Before modification by DomA at 28/07/2010 12:03:48 AM

"Chapter 82--13% cut. I do think that some of these chapters may be combined before the end. I doubt the final book will have 94 chapters."


I really do hope he collapses more than "some" chapters together before the end. For a projected 320k word length, I would suggest no more than 60 chapters at most. And like DomaA, I hope Sanderson reduces the fragmentary jumping-back-and-forth style that was quite obtrusive in TGS. Is Sanderson aware of any of these criticisms? Given that he communicates so freely with fans as to give away a mini-spoiler, I would think there would be some opportunity to let him know we think this is an issue.

The way I read his twitter-posts earlier, though, was that he is now in the process of editing individual scenes. It could be that these chapters numbers are merely a designation of scenes he has to edit, which would mean that the book really consists of 94 scenes, rather than proper chapters. How would 94 scenes in a 320k word book compare to the number of scenes in a book such as KoD or TFoH?


94 scenes sounds more or less right, but I'm purely guessing.

Harriet has a large say in this stage of the process, and the way Brandon speaks, I'm guessing she'll have him combine scenes (and also likely re order some scenes). That sort of editing was one of the last thing RJ and Harriet worked on before delivering the manuscript. Harriet somewhat was more involved than usual, as she was the one looking for thematic links between scenes, and coming up with (most) chapter names.

It sounds quite possible the final number falls below 60 or even 55, which sounds a lot more reasonable for a WOT book of around 300k, considering we know it's a WOT that will also regroup a lot of "misc players" because Brandon pushed their reappearances to TOM to stick mostly to Rand/Egwene in TGS.

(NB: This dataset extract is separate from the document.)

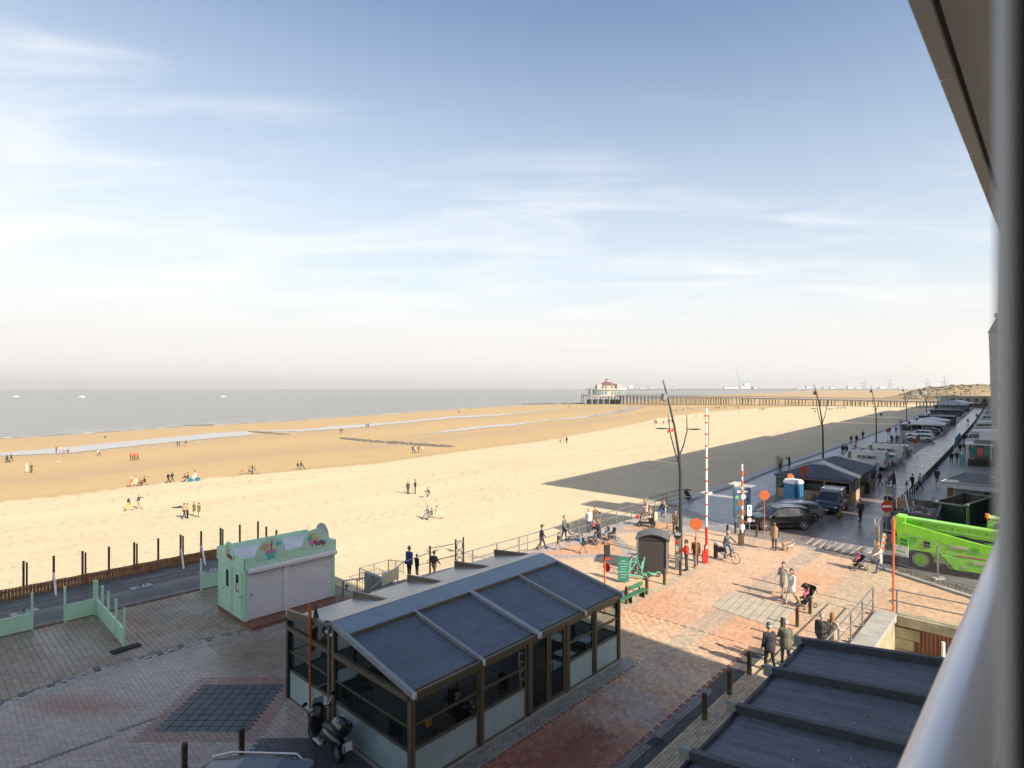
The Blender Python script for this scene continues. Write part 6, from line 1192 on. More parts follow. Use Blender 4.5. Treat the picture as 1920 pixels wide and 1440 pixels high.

Hard to tell though, it depends how Brandon works. A lot of writers do 1 scene/1 chapter until they've done and then decide the final order of scenes and start regrouping them as chapters. A lot also don't work that way, rather determining beforehand that a chapter has a start point and the story needs to reach that end point when the chapter finishes. RJ worked the first way (and in complete disorder too - writing scenes that inspired him more then going back and forth in the book, not caring too much to assemble the final book, nor combine scenes into chapters until much later in the process).